▶ The problem
Print the data exactly as it is given, please.

(Stored dataset items)
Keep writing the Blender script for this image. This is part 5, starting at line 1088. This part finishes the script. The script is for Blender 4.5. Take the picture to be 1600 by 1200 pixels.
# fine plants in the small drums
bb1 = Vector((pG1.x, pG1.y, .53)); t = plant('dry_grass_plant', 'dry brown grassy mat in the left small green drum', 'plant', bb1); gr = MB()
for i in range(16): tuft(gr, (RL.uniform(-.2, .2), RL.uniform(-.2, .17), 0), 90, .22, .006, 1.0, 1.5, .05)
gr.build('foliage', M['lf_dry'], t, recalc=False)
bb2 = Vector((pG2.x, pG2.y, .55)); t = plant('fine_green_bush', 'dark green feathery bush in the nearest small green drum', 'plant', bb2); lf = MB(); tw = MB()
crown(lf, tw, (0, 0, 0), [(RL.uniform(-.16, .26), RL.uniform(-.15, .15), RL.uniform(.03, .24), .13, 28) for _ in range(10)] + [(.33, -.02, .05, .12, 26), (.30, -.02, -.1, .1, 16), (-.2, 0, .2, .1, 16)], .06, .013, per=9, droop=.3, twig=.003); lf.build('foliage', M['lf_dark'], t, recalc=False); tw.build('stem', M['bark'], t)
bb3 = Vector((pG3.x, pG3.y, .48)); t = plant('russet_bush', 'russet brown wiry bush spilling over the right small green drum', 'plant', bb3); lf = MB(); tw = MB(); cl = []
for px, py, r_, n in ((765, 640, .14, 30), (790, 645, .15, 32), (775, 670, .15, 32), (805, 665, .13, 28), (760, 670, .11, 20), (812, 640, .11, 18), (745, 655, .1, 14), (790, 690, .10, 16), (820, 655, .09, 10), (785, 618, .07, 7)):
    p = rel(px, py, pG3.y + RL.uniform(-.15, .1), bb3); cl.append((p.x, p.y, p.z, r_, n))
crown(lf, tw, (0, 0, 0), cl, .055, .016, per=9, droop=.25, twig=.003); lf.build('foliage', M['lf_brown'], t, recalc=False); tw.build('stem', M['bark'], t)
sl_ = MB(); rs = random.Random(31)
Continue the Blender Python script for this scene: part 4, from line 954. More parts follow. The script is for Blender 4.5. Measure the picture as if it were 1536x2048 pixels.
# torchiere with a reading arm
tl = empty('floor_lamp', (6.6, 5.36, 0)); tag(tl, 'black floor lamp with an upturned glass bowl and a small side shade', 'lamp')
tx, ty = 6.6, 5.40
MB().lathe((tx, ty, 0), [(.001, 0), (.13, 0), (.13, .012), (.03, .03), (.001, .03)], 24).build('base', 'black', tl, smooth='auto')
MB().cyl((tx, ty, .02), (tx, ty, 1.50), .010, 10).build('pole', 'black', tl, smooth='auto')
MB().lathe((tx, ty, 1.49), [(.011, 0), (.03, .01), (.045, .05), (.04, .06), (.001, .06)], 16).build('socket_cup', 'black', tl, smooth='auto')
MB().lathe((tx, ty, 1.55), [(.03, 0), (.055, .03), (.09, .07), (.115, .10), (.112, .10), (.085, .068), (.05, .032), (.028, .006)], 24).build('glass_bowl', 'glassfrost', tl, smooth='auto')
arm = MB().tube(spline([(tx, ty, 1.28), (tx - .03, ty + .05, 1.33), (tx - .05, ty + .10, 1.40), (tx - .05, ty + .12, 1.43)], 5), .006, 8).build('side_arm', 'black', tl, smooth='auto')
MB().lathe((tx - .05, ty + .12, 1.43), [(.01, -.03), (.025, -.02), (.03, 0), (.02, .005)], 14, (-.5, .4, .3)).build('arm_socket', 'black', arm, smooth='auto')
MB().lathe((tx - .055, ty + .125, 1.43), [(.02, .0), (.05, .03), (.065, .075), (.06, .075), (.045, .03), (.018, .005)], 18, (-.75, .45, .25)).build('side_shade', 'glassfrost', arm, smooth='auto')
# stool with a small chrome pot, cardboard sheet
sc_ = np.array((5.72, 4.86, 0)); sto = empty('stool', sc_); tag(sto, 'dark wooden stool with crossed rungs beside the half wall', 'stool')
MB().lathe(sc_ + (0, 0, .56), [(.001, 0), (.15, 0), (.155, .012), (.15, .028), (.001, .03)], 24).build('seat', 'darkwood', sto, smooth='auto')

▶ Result
Keep writing the Blender script for this image. This is part 5, starting at line 1088. This part finishes the script. The script is for Blender 4.5. Take the picture to be 1600 by 1200 pixels.
# fine plants in the small drums
bb1 = Vector((pG1.x, pG1.y, .53)); t = plant('dry_grass_plant', 'dry brown grassy mat in the left small green drum', 'plant', bb1); gr = MB()
for i in range(16): tuft(gr, (RL.uniform(-.2, .2), RL.uniform(-.2, .17), 0), 90, .22, .006, 1.0, 1.5, .05)
gr.build('foliage', M['lf_dry'], t, recalc=False)
bb2 = Vector((pG2.x, pG2.y, .55)); t = plant('fine_green_bush', 'dark green feathery bush in the nearest small green drum', 'plant', bb2); lf = MB(); tw = MB()
crown(lf, tw, (0, 0, 0), [(RL.uniform(-.16, .26), RL.uniform(-.15, .15), RL.uniform(.03, .24), .13, 28) for _ in range(10)] + [(.33, -.02, .05, .12, 26), (.30, -.02, -.1, .1, 16), (-.2, 0, .2, .1, 16)], .06, .013, per=9, droop=.3, twig=.003); lf.build('foliage', M['lf_dark'], t, recalc=False); tw.build('stem', M['bark'], t)
bb3 = Vector((pG3.x, pG3.y, .48)); t = plant('russet_bush', 'russet brown wiry bush spilling over the right small green drum', 'plant', bb3); lf = MB(); tw = MB(); cl = []
for px, py, r_, n in ((765, 640, .14, 30), (790, 645, .15, 32), (775, 670, .15, 32), (805, 665, .13, 28), (760, 670, .11, 20), (812, 640, .11, 18), (745, 655, .1, 14), (790, 690, .10, 16), (820, 655, .09, 10), (785, 618, .07, 7)):
    p = rel(px, py, pG3.y + RL.uniform(-.15, .1), bb3); cl.append((p.x, p.y, p.z, r_, n))
crown(lf, tw, (0, 0, 0), cl, .055, .016, per=9, droop=.25, twig=.003); lf.build('foliage', M['lf_brown'], t, recalc=False); tw.build('stem', M['bark'], t)
sl_ = MB(); rs = random.Random(31)
Continue the Blender Python script for this scene: part 4, from line 954. More parts follow. The script is for Blender 4.5. Measure the picture as if it were 1536x2048 pixels.
# torchiere with a reading arm
tl = empty('floor_lamp', (6.6, 5.36, 0)); tag(tl, 'black floor lamp with an upturned glass bowl and a small side shade', 'lamp')
tx, ty = 6.6, 5.40
MB().lathe((tx, ty, 0), [(.001, 0), (.13, 0), (.13, .012), (.03, .03), (.001, .03)], 24).build('base', 'black', tl, smooth='auto')
MB().cyl((tx, ty, .02), (tx, ty, 1.50), .010, 10).build('pole', 'black', tl, smooth='auto')
MB().lathe((tx, ty, 1.49), [(.011, 0), (.03, .01), (.045, .05), (.04, .06), (.001, .06)], 16).build('socket_cup', 'black', tl, smooth='auto')
MB().lathe((tx, ty, 1.55), [(.03, 0), (.055, .03), (.09, .07), (.115, .10), (.112, .10), (.085, .068), (.05, .032), (.028, .006)], 24).build('glass_bowl', 'glassfrost', tl, smooth='auto')
arm = MB().tube(spline([(tx, ty, 1.28), (tx - .03, ty + .05, 1.33), (tx - .05, ty + .10, 1.40), (tx - .05, ty + .12, 1.43)], 5), .006, 8).build('side_arm', 'black', tl, smooth='auto')
MB().lathe((tx - .05, ty + .12, 1.43), [(.01, -.03), (.025, -.02), (.03, 0), (.02, .005)], 14, (-.5, .4, .3)).build('arm_socket', 'black', arm, smooth='auto')
MB().lathe((tx - .055, ty + .125, 1.43), [(.02, .0), (.05, .03), (.065, .075), (.06, .075), (.045, .03), (.018, .005)], 18, (-.75, .45, .25)).build('side_shade', 'glassfrost', arm, smooth='auto')
# stool with a small chrome pot, cardboard sheet
sc_ = np.array((5.72, 4.86, 0)); sto = empty('stool', sc_); tag(sto, 'dark wooden stool with crossed rungs beside the half wall', 'stool')
MB().lathe(sc_ + (0, 0, .56), [(.001, 0), (.15, 0), (.155, .012), (.15, .028), (.001, .03)], 24).build('seat', 'darkwood', sto, smooth='auto')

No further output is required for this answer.